Tüm bu bilgiler sonrasında biz herkesi -hangi inançtan olurlarsa olsunlar, inançsız olsalar bile- inanca (tanrıya inanmadan, sadece doğal yapıya inanmak da bir inançtır) davet ediyoruz. Bu yüzden “PEnin en kolay davet edilme yolu rahatlık ve iyi bir şeylerin (biz kontak kuracak tipte beyin elektriğimiz varsa) varlığına inançtır” diyoruz. Bu minicik sistem, kişiyi fazla zorlamadan, kendi inancında, kafa yapısında kalmasına olanak sağlayarak, PE celp etmesine neden olabilmektedir.
Cümlenize dönerek toparlayayım: “Süperpozisyondan seçim her nano saniyede, herkes tarafından yapılır; BİZE GÖRE süperpozisyondan en iyi seçimi yaptıracak olan unsur ise rahat bir beyin elektriği ve imandır.”
Umarım kafanızı karıştırmamış, sorunuza ucundan kulpundan da olsa yanıt verebilmiş, en azından farklı bilgileri açıkça aktarabilmişimdir.
Anlamadınız mı? Sorun yok… çünkü Nobel ödüllü Feynman ne demiştir anımsayın: “Kuantum mekaniğini tamamen anladığını söyleyen kişi aslında hiçbir şey anlamamıştır.” :D ( I think I can safely say that nobody really understands quantum mechanics.”
Bir özlü söz de ünlü teorik fizikçi Sean Carroll’dan gelsin: “Yapmadığımız şey, kuantum mekaniğini anladığımızı iddia etmektir. Fizikçiler kendi teorilerini, tipik bir akıllı telefon kullanıcısının cihazın içinde neler olup bittiğini anladığından daha iyi anlayamazlar.” ( What we don’t do is claim to understand quantum mechanics. Physicists don’t understand their own theory any better than a typical smartphone user understands what’s going on inside the device.)
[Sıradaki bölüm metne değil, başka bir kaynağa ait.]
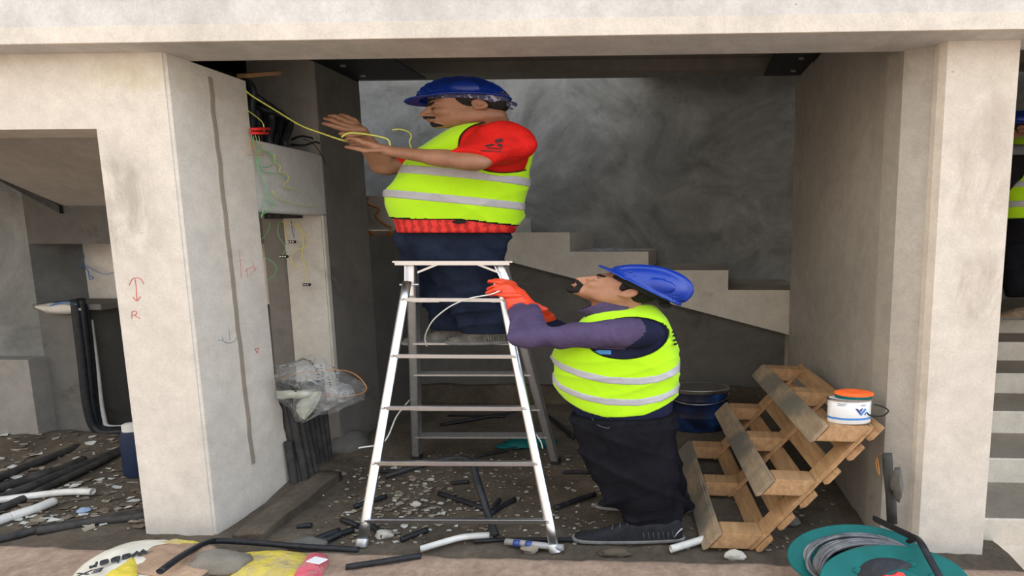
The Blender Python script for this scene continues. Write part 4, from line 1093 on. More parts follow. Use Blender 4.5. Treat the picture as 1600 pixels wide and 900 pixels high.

“Sevgiler Janus, Arzular selale”
Süper bir söz! Popüler bir söz mü, sizin buluşunuz mu bilemedim ama çok hoşuma gitti. Teşekkürler ederim. Şelale şeklinde arzularınız varsa yaşıyorsunuz demek bence. Yunan mitografları yanılmıştır: Pandora’nın kutusunda kalan ümit değil, arzulardır. Arzu varsa ümit zaten vardır. Arzu olmazsa ümit -madde ile etkileşime girip decoherenceye uğrayan kuantum durumları gibi- sızar gider.